An efficient branch-and-bound algorithm for optimal human pose estimation

Human pose estimation in a static image is a challenging problem in computer vision in that body part configurations are often subject to severe deformations and occlusions. Moreover, efficient pose estimation is often a desirable requirement in many applications. The trade-off between accuracy and efficiency has been explored in a large number of approaches. On the one hand, models with simple representations (like tree or star models) can be efficiently applied in pose estimation problems. However, these models are often prone to body part misclassification errors. On the other hand, models with rich representations (i.e., loopy graphical models) are theoretically more robust, but their inference complexity may increase dramatically. In this work, we propose an efficient and exact inference algorithm based on branch-and-bound to solve the human pose estimation problem on loopy graphical models.
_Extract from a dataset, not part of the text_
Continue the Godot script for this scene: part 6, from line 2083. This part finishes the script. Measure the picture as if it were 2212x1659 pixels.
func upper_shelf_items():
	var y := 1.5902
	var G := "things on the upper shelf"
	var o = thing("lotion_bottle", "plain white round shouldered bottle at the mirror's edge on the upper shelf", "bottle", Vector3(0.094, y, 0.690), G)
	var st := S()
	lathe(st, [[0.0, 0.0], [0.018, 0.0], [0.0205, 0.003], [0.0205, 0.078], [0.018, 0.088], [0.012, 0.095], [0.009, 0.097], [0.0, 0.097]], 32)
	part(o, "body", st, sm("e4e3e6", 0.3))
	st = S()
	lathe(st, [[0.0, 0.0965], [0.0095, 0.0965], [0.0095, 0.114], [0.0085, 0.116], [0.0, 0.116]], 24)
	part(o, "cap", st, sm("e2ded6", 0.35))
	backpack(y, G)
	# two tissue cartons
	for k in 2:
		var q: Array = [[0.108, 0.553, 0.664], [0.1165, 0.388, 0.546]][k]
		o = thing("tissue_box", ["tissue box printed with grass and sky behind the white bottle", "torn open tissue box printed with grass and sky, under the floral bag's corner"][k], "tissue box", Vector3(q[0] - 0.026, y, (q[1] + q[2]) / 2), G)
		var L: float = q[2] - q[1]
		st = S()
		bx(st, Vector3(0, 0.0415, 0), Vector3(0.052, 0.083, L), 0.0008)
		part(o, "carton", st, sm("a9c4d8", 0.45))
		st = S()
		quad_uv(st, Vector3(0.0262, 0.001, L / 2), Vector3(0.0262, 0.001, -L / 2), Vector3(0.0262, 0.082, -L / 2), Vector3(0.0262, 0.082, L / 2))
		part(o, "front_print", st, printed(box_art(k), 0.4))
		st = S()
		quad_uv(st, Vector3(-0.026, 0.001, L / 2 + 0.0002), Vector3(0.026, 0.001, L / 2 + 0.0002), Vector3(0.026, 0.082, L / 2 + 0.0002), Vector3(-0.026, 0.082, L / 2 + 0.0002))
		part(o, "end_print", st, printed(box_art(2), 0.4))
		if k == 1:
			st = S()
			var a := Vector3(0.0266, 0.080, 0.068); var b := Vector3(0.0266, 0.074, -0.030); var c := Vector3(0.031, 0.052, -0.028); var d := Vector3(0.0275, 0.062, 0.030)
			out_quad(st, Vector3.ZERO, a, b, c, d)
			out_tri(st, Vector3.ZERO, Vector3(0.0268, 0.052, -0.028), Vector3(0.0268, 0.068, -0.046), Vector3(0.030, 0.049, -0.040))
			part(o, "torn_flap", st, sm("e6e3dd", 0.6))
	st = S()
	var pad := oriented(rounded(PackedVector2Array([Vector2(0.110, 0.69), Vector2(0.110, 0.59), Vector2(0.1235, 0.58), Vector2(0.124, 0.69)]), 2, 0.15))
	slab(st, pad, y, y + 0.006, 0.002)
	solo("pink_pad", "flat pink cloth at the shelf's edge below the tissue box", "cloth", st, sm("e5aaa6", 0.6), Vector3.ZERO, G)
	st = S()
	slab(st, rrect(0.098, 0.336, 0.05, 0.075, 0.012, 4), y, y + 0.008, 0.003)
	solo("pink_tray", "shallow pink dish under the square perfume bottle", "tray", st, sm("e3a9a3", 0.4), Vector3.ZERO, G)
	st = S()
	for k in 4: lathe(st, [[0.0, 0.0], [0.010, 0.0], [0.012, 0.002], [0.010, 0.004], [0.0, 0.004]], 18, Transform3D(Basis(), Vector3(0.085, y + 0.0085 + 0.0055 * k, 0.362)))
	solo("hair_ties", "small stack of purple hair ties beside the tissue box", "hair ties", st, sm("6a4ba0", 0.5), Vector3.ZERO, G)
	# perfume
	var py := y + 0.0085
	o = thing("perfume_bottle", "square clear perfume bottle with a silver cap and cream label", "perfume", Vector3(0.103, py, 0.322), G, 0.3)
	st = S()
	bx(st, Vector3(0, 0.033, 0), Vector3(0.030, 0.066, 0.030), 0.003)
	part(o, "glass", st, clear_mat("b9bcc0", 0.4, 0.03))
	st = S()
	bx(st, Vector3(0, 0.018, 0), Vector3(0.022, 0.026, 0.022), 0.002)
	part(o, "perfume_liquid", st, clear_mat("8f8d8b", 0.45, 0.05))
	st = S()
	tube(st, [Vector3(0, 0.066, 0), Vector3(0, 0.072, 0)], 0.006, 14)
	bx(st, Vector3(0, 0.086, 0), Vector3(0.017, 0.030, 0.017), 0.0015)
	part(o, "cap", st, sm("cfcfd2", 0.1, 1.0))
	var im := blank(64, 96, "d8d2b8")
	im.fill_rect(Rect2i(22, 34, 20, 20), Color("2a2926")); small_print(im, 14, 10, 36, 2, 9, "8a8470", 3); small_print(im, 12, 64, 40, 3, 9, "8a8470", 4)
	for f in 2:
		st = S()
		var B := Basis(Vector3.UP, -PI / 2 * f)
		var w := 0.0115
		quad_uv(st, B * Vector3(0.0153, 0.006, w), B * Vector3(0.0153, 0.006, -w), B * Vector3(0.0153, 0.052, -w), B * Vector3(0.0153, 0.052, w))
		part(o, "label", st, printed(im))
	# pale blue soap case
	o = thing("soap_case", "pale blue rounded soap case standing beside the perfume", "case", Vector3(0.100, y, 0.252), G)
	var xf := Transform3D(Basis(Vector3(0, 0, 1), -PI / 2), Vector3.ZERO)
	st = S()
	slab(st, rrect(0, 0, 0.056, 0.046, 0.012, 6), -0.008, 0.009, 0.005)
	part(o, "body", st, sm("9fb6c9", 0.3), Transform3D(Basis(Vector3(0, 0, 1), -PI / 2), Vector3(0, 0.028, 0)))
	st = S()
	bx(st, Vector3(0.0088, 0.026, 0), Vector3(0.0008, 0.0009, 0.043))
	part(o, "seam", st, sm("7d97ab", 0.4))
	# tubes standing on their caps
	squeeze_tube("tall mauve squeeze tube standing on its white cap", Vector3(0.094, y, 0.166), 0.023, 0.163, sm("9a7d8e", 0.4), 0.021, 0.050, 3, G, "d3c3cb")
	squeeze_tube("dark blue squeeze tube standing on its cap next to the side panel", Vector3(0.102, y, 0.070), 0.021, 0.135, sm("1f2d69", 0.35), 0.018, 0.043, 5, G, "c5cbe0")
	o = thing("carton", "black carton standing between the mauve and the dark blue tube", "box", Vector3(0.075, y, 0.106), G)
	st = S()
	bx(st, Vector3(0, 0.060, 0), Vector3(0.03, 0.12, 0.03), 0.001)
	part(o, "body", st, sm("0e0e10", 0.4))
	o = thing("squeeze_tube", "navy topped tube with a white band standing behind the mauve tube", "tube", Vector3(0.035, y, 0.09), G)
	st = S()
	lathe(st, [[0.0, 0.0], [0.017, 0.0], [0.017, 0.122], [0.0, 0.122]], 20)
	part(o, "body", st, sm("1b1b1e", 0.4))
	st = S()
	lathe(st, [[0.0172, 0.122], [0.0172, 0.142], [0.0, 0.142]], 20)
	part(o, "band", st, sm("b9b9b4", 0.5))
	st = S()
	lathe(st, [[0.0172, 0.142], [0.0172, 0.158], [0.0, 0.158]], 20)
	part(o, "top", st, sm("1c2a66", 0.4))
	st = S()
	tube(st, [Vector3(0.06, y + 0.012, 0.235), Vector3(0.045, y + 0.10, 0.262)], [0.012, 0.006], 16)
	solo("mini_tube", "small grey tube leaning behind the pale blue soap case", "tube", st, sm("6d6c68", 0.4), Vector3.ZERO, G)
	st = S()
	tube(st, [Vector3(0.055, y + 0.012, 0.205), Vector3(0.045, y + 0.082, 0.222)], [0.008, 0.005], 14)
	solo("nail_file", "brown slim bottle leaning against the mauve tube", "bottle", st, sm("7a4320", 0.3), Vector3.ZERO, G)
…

We show that our method is empirically much faster (about 74 times) than the state-of-the-art exact inference algorithm [21]. By extending a state-of-the-art tree model [16] to a loopy graphical model, we show that the estimation accuracy improves for most of the body parts (especially lower arms) on popular datasets such as Buffy [7] and Stickmen [5] datasets. Finally, our method can be used to exactly solve most of the inference problems on Stretchable Models [18] (which contains a few hundreds of variables) in just a few minutes.